> To do:
In the entries below, find the line with "Generate a Blender" and the line with "from mathutils import Vector, Matrix", then retype both and everything between them exactly. Do not copy the pictures.

(Scenes as source code)
+ + + +
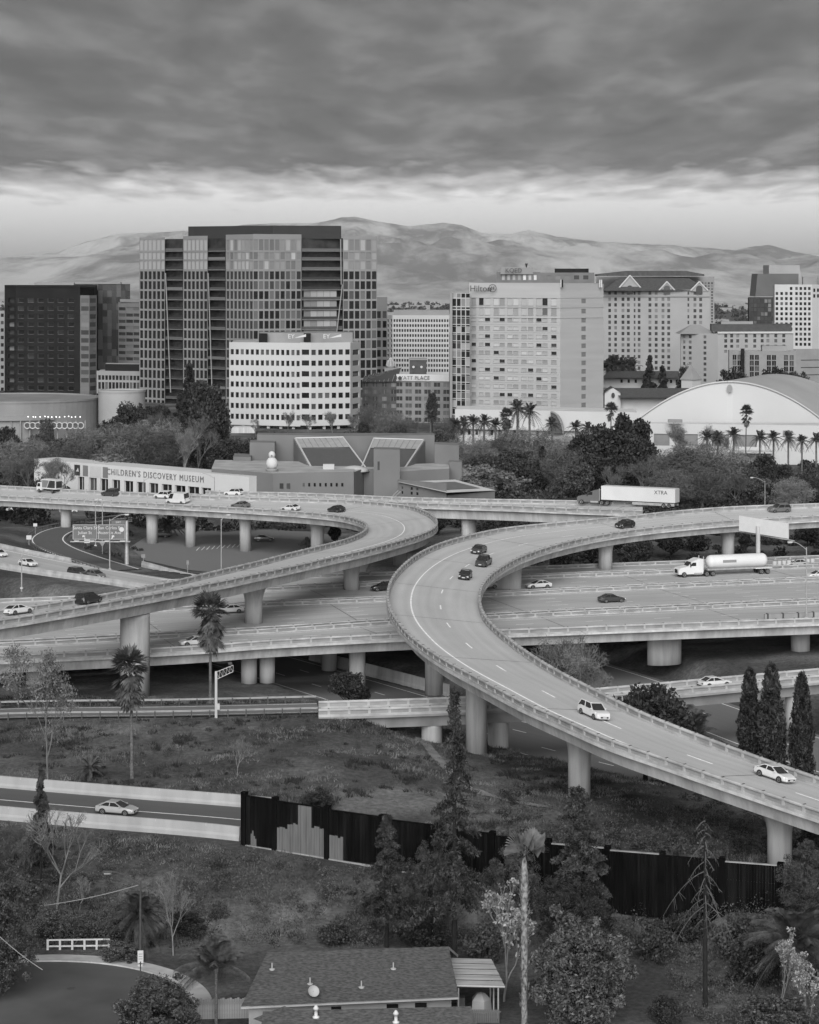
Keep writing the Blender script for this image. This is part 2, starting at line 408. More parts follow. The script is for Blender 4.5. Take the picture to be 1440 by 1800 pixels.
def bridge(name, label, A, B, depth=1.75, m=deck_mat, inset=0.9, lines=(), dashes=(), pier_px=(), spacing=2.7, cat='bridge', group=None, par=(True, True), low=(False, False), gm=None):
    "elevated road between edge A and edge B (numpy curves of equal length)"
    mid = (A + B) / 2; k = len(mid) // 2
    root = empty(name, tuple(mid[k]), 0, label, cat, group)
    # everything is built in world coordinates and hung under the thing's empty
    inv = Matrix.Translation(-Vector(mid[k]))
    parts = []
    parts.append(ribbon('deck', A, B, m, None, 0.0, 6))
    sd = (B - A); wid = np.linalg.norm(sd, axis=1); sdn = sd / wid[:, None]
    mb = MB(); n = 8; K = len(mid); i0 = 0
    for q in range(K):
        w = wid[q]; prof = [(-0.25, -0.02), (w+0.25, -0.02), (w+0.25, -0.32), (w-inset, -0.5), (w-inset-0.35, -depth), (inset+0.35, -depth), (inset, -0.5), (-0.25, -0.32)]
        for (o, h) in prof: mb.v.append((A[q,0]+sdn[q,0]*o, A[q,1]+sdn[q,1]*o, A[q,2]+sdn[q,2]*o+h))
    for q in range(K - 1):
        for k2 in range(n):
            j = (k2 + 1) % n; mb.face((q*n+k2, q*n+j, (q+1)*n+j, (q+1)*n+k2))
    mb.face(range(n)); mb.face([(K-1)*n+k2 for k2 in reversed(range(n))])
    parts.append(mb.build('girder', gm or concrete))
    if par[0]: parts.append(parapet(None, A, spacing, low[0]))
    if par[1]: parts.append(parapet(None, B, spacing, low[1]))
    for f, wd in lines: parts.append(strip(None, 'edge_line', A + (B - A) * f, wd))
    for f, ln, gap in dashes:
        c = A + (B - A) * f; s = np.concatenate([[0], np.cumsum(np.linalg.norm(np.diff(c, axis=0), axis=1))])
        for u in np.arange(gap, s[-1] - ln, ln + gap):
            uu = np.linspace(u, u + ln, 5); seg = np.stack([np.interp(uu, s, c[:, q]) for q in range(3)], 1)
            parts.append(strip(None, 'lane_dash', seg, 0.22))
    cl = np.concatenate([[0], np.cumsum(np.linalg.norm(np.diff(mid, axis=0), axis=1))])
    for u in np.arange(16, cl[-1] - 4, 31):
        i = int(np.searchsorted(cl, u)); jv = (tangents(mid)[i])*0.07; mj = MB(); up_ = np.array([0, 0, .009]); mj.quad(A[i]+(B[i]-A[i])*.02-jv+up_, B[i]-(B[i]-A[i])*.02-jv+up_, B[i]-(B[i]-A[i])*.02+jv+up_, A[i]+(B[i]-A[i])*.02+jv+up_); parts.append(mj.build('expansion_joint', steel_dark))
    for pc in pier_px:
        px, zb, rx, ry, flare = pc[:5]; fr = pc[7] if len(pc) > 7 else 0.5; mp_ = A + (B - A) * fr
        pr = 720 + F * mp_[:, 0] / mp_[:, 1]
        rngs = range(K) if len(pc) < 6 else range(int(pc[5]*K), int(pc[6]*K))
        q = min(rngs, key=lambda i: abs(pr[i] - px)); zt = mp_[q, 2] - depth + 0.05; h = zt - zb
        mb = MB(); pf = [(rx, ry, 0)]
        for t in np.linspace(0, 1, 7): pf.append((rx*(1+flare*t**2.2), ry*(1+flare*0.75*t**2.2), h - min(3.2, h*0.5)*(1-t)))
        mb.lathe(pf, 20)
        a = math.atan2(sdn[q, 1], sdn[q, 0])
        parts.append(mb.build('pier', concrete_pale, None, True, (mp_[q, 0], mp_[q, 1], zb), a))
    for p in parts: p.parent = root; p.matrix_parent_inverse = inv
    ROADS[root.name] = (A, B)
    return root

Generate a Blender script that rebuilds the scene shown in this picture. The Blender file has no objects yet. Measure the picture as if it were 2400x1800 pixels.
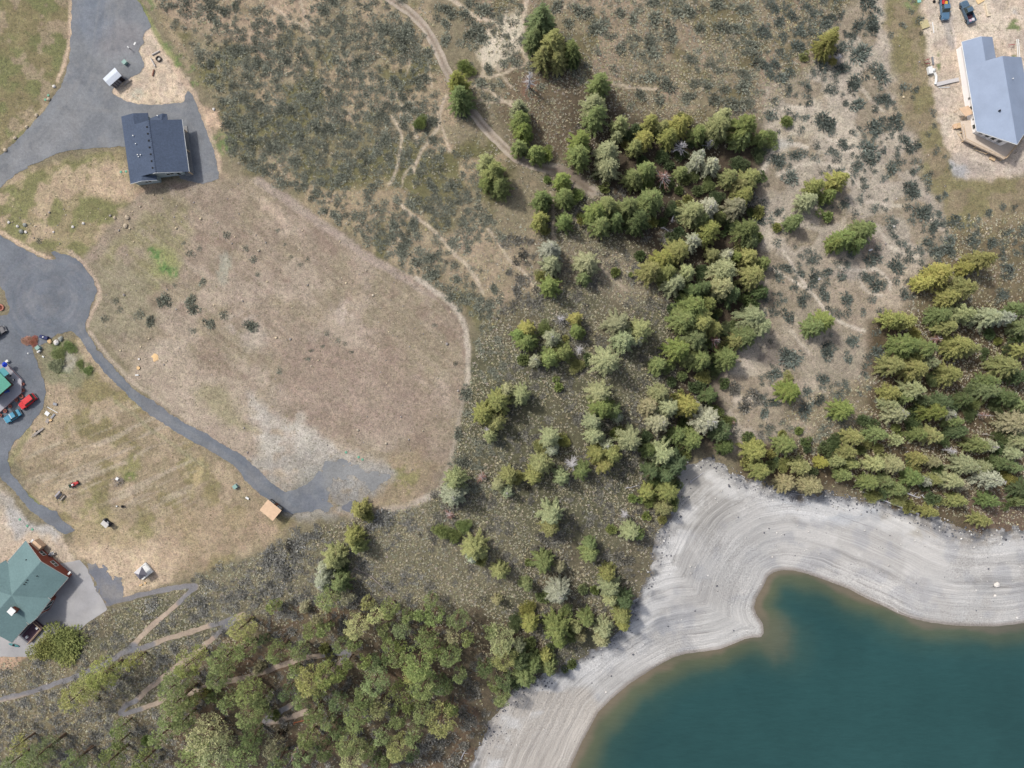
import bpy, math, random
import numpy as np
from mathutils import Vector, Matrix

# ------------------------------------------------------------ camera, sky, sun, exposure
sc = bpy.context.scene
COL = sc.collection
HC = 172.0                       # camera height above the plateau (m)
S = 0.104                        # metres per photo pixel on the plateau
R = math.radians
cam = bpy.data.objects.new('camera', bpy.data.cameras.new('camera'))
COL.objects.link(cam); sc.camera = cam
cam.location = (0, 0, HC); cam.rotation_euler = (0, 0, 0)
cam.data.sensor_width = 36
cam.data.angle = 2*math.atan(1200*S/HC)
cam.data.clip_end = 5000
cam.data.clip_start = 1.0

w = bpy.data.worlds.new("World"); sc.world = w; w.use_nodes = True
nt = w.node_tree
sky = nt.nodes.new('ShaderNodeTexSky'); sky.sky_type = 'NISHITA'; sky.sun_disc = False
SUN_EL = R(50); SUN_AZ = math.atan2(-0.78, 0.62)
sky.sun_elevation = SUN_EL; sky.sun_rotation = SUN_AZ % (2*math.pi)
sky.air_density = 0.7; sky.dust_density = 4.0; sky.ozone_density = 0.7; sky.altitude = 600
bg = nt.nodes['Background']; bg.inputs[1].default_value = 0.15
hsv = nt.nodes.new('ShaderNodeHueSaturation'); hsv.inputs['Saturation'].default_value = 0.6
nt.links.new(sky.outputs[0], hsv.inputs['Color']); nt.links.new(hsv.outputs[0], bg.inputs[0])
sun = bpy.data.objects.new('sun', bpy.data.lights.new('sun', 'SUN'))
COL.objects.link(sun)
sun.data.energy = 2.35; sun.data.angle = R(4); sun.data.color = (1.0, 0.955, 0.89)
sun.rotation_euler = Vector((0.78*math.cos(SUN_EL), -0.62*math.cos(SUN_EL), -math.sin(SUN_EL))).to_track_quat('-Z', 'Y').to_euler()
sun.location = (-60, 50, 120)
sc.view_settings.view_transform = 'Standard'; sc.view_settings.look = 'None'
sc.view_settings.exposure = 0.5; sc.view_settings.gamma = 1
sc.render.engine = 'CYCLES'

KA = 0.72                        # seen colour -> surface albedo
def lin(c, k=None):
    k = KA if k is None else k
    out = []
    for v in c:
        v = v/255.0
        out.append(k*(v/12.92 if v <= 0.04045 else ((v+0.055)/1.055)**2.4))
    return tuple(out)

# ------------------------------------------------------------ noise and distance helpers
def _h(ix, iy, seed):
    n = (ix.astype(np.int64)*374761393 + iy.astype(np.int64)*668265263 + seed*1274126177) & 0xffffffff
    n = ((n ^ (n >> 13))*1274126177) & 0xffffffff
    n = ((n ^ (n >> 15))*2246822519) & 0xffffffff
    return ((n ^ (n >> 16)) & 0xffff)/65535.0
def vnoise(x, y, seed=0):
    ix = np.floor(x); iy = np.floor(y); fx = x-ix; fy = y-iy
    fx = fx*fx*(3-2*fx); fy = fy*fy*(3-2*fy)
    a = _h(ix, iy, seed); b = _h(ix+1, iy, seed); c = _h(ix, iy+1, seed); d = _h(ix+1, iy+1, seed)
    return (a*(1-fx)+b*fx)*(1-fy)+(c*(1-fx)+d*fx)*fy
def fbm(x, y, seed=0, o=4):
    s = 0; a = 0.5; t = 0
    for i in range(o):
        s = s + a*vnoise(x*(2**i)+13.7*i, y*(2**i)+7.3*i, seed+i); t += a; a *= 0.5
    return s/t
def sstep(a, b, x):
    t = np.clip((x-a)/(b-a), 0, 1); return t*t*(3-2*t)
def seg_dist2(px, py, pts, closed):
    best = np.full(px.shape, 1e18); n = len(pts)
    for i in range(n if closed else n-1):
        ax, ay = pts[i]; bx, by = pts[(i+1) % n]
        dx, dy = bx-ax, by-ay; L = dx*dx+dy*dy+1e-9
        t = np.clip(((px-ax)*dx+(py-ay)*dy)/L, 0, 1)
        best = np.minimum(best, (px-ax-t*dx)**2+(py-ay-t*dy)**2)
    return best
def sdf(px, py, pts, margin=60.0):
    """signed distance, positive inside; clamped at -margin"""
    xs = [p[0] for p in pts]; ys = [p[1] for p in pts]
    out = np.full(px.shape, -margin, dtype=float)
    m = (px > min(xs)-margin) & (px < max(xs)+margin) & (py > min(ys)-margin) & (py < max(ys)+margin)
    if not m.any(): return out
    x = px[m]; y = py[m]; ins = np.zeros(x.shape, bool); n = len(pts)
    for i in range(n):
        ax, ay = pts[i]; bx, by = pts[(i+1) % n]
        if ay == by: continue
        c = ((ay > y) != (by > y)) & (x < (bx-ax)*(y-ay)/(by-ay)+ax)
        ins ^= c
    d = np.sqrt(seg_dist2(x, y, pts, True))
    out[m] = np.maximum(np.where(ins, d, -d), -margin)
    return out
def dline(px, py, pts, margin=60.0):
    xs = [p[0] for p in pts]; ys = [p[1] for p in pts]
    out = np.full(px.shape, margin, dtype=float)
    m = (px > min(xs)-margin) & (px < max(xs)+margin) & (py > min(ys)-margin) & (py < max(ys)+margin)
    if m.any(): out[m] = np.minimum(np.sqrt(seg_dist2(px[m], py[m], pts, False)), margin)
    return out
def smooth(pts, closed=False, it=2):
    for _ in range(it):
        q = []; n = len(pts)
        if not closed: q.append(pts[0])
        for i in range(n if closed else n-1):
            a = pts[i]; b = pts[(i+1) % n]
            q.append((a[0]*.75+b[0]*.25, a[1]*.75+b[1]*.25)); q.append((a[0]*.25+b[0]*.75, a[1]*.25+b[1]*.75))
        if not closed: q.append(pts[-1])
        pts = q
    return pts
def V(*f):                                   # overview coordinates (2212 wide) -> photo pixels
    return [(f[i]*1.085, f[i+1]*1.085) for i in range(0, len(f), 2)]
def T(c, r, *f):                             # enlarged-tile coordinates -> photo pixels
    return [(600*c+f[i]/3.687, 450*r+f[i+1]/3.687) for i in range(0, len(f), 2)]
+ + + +
> Task output:
Generate a Blender script that rebuilds the scene shown in this picture. The Blender file has no objects yet. Measure the picture as if it were 2400x1800 pixels.
import bpy, math, random
import numpy as np
from mathutils import Vector, Matrix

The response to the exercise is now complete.